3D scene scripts
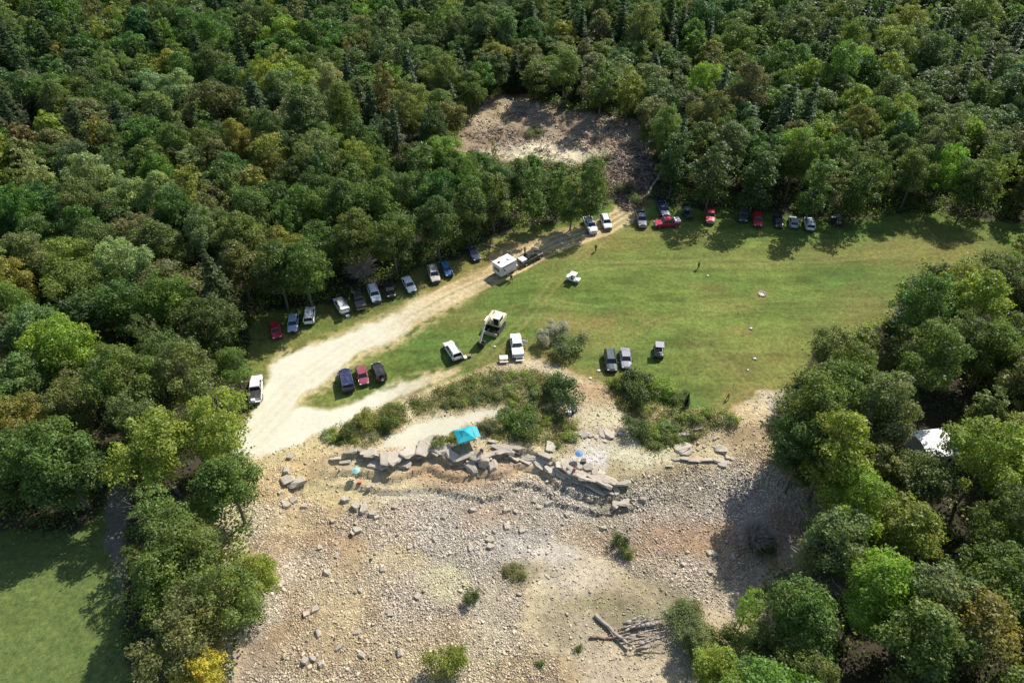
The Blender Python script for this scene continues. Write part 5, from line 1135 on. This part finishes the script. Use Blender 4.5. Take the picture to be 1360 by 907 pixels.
# people
def skin_mesh(name, pts, edges, rad, mat, parent, lv=1, c=None):
    me = bpy.data.meshes.new(name); me.from_pydata(pts, edges, []); o = link(bpy.data.objects.new(name, me), parent)
    s = o.modifiers.new('skin', 'SKIN'); s.use_smooth_shade = True
    for i, r in enumerate(rad): me.skin_vertices[0].data[i].radius = (r, r)
    me.skin_vertices[0].data[0].use_root = True
    q = o.modifiers.new('sub', 'SUBSURF'); q.levels = lv; q.render_levels = lv; me.materials.append(mat)
    if c: o.color = (*c, 1)
    return o
M['skin'] = simple('skin', (.5,.3,.2), .6, var=.08)
def person(u, v, face, shirt, pants, hair, label, step=.12, bend=0.0, arm=.25):
    x, y, z = ground_at(u, v); o = empty('person', (x, y, z), face); b = bend
    hip = (0, 0, .95); ch = (b*.35, 0, 1.38-b*.1); nk = (b*.42, 0, 1.52-b*.12); hd = (b*.5+.02, 0, 1.64-b*.14); tp = (b*.5+.02, 0, 1.73-b*.15)
    P_ = [hip, (b*.15, 0, 1.15), ch, nk, hd, tp]; E = [(0,1),(1,2),(2,3),(3,4),(4,5)]; Rr = [.14,.13,.15,.055,.095,.07]
    for s in (-1, 1):
        i = len(P_); P_ += [(0, s*.1, .9), (s*step+.04, s*.12, .5), (s*step*1.4, s*.13, .09), (s*step*1.4+.16, s*.14, .05)]; E += [(0,i),(i,i+1),(i+1,i+2),(i+2,i+3)]; Rr += [.1,.06,.045,.04]
        i = len(P_); P_ += [(ch[0], s*.19, 1.42-b*.1), (ch[0]+.02, s*.27, 1.14), (ch[0]+arm, s*.26, .95), (ch[0]+arm+.06, s*.26, .88)]; E += [(2,i),(i,i+1),(i+1,i+2),(i+2,i+3)]; Rr += [.065,.045,.034,.038]
    skin_mesh('body', P_, E, Rr, M['skin'], o)
    Q = [(0,0,.95),(b*.15,0,1.15),ch,(b*.4,0,1.47-b*.1)]; Eq = [(0,1),(1,2),(2,3)]; Rq = [.165,.155,.175,.08]
    for s in (-1, 1): i = len(Q); Q += [(ch[0], s*.19, 1.42-b*.1), (ch[0]+.02, s*.265, 1.18)]; Eq += [(2,i),(i,i+1)]; Rq += [.09,.07]
    skin_mesh('shirt', Q, Eq, Rq, M['matte'], o, c=shirt)
    Q = [(0,0,.98)]; Eq = []; Rq = [.16]
    for s in (-1, 1): i = len(Q); Q += [(0, s*.1, .88), (s*step+.04, s*.12, .5), (s*step*1.4, s*.13, .12)]; Eq += [(0,i),(i,i+1),(i+1,i+2)]; Rq += [.115,.085,.065]
    skin_mesh('trousers', Q, Eq, Rq, M['matte'], o, c=pants)
    skin_mesh('hair', [(hd[0]-.03, 0, hd[2]+.02), (hd[0]-.015, 0, tp[2]+.02)], [(0,1)], [.105,.08], M['matte'], o, c=hair)
    for s in (-1, 1):
        f = MB(); hx, hy, hz = ch[0]+arm+.06, s*.26, .88
        for k, L_ in enumerate((.065,.08,.075,.06)): f.tube((hx+.02, hy-.03+.02*k, hz-.02), (hx+.03, hy-.032+.021*k, hz-.04-L_), .009, .007, 5)
        f.tube((hx+.03, hy-.03*s, hz), (hx+.07, hy-.05*s, hz-.05), .01, .008, 5); f.build('fingers', M['skin'], o)
    tag(o, label, 'person'); return o
person(791,334,-2.2,(.03,.03,.035),(.03,.03,.04),(.02,.015,.01),'person in dark clothes walking on the dry grass below the white pickup')
person(927,357,.3,(.02,.02,.025),(.02,.02,.03),(.02,.015,.01),'person in black walking across the upper part of the open field',step=.2)
person(679,374,-1.0,(.08,.06,.06),(.04,.04,.05),(.03,.02,.01),'person in dark clothes standing by the awning of the camper trailer')
person(601,369,.6,(.03,.035,.05),(.02,.02,.02),(.02,.015,.01),'person in dark clothes beside the bright blue hatchback')
person(966,531,2.4,(.6,.16,.06),(.3,.1,.05),(.8,.8,.78),'person in orange shirt and white cap at the lower edge of the field')
person(761,630,-.5,(.55,.05,.06),(.08,.08,.12),(.03,.02,.01),'person in red shirt bending over the ledge left of the white dust patch',bend=.9)
person(697,337,1.2,(.1,.1,.12),(.05,.05,.06),(.02,.015,.01),'person in grey standing on the far side of the black towing pickup')
person(640,603,-1.6,(.10,.10,.14),(.06,.06,.08),(.05,.03,.02),'person in dark clothes on the slabs right below the turquoise canopy',bend=.5)
print('objects', len(bpy.data.objects))
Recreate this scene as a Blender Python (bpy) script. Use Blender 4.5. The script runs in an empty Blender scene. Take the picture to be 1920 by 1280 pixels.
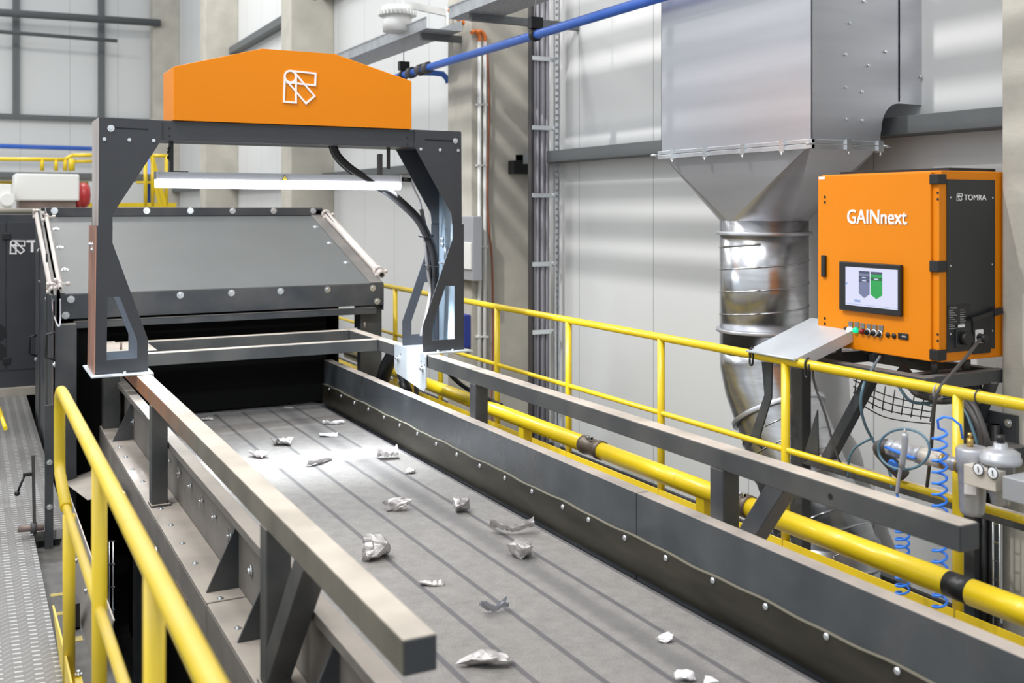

WHAT IS NEEDED = Transcribe every entry word for word, but omit the pictures.

THE RESULT =
The Blender Python script for this scene continues. Write part 5, from line 1135 on. This part finishes the script. Use Blender 4.5. Take the picture to be 1360 by 907 pixels.
# people
def skin_mesh(name, pts, edges, rad, mat, parent, lv=1, c=None):
    me = bpy.data.meshes.new(name); me.from_pydata(pts, edges, []); o = link(bpy.data.objects.new(name, me), parent)
    s = o.modifiers.new('skin', 'SKIN'); s.use_smooth_shade = True
    for i, r in enumerate(rad): me.skin_vertices[0].data[i].radius = (r, r)
    me.skin_vertices[0].data[0].use_root = True
    q = o.modifiers.new('sub', 'SUBSURF'); q.levels = lv; q.render_levels = lv; me.materials.append(mat)
    if c: o.color = (*c, 1)
    return o
M['skin'] = simple('skin', (.5,.3,.2), .6, var=.08)
def person(u, v, face, shirt, pants, hair, label, step=.12, bend=0.0, arm=.25):
    x, y, z = ground_at(u, v); o = empty('person', (x, y, z), face); b = bend
    hip = (0, 0, .95); ch = (b*.35, 0, 1.38-b*.1); nk = (b*.42, 0, 1.52-b*.12); hd = (b*.5+.02, 0, 1.64-b*.14); tp = (b*.5+.02, 0, 1.73-b*.15)
    P_ = [hip, (b*.15, 0, 1.15), ch, nk, hd, tp]; E = [(0,1),(1,2),(2,3),(3,4),(4,5)]; Rr = [.14,.13,.15,.055,.095,.07]
    for s in (-1, 1):
        i = len(P_); P_ += [(0, s*.1, .9), (s*step+.04, s*.12, .5), (s*step*1.4, s*.13, .09), (s*step*1.4+.16, s*.14, .05)]; E += [(0,i),(i,i+1),(i+1,i+2),(i+2,i+3)]; Rr += [.1,.06,.045,.04]
        i = len(P_); P_ += [(ch[0], s*.19, 1.42-b*.1), (ch[0]+.02, s*.27, 1.14), (ch[0]+arm, s*.26, .95), (ch[0]+arm+.06, s*.26, .88)]; E += [(2,i),(i,i+1),(i+1,i+2),(i+2,i+3)]; Rr += [.065,.045,.034,.038]
    skin_mesh('body', P_, E, Rr, M['skin'], o)
    Q = [(0,0,.95),(b*.15,0,1.15),ch,(b*.4,0,1.47-b*.1)]; Eq = [(0,1),(1,2),(2,3)]; Rq = [.165,.155,.175,.08]
    for s in (-1, 1): i = len(Q); Q += [(ch[0], s*.19, 1.42-b*.1), (ch[0]+.02, s*.265, 1.18)]; Eq += [(2,i),(i,i+1)]; Rq += [.09,.07]
    skin_mesh('shirt', Q, Eq, Rq, M['matte'], o, c=shirt)
    Q = [(0,0,.98)]; Eq = []; Rq = [.16]
    for s in (-1, 1): i = len(Q); Q += [(0, s*.1, .88), (s*step+.04, s*.12, .5), (s*step*1.4, s*.13, .12)]; Eq += [(0,i),(i,i+1),(i+1,i+2)]; Rq += [.115,.085,.065]
    skin_mesh('trousers', Q, Eq, Rq, M['matte'], o, c=pants)
    skin_mesh('hair', [(hd[0]-.03, 0, hd[2]+.02), (hd[0]-.015, 0, tp[2]+.02)], [(0,1)], [.105,.08], M['matte'], o, c=hair)
    for s in (-1, 1):
        f = MB(); hx, hy, hz = ch[0]+arm+.06, s*.26, .88
        for k, L_ in enumerate((.065,.08,.075,.06)): f.tube((hx+.02, hy-.03+.02*k, hz-.02), (hx+.03, hy-.032+.021*k, hz-.04-L_), .009, .007, 5)
        f.tube((hx+.03, hy-.03*s, hz), (hx+.07, hy-.05*s, hz-.05), .01, .008, 5); f.build('fingers', M['skin'], o)
    tag(o, label, 'person'); return o
person(791,334,-2.2,(.03,.03,.035),(.03,.03,.04),(.02,.015,.01),'person in dark clothes walking on the dry grass below the white pickup')
person(927,357,.3,(.02,.02,.025),(.02,.02,.03),(.02,.015,.01),'person in black walking across the upper part of the open field',step=.2)
person(679,374,-1.0,(.08,.06,.06),(.04,.04,.05),(.03,.02,.01),'person in dark clothes standing by the awning of the camper trailer')
person(601,369,.6,(.03,.035,.05),(.02,.02,.02),(.02,.015,.01),'person in dark clothes beside the bright blue hatchback')
person(966,531,2.4,(.6,.16,.06),(.3,.1,.05),(.8,.8,.78),'person in orange shirt and white cap at the lower edge of the field')
person(761,630,-.5,(.55,.05,.06),(.08,.08,.12),(.03,.02,.01),'person in red shirt bending over the ledge left of the white dust patch',bend=.9)
person(697,337,1.2,(.1,.1,.12),(.05,.05,.06),(.02,.015,.01),'person in grey standing on the far side of the black towing pickup')
person(640,603,-1.6,(.10,.10,.14),(.06,.06,.08),(.05,.03,.02),'person in dark clothes on the slabs right below the turquoise canopy',bend=.5)
print('objects', len(bpy.data.objects))
Recreate this scene as a Blender Python (bpy) script. Use Blender 4.5. The script runs in an empty Blender scene. Take the picture to be 1920 by 1280 pixels.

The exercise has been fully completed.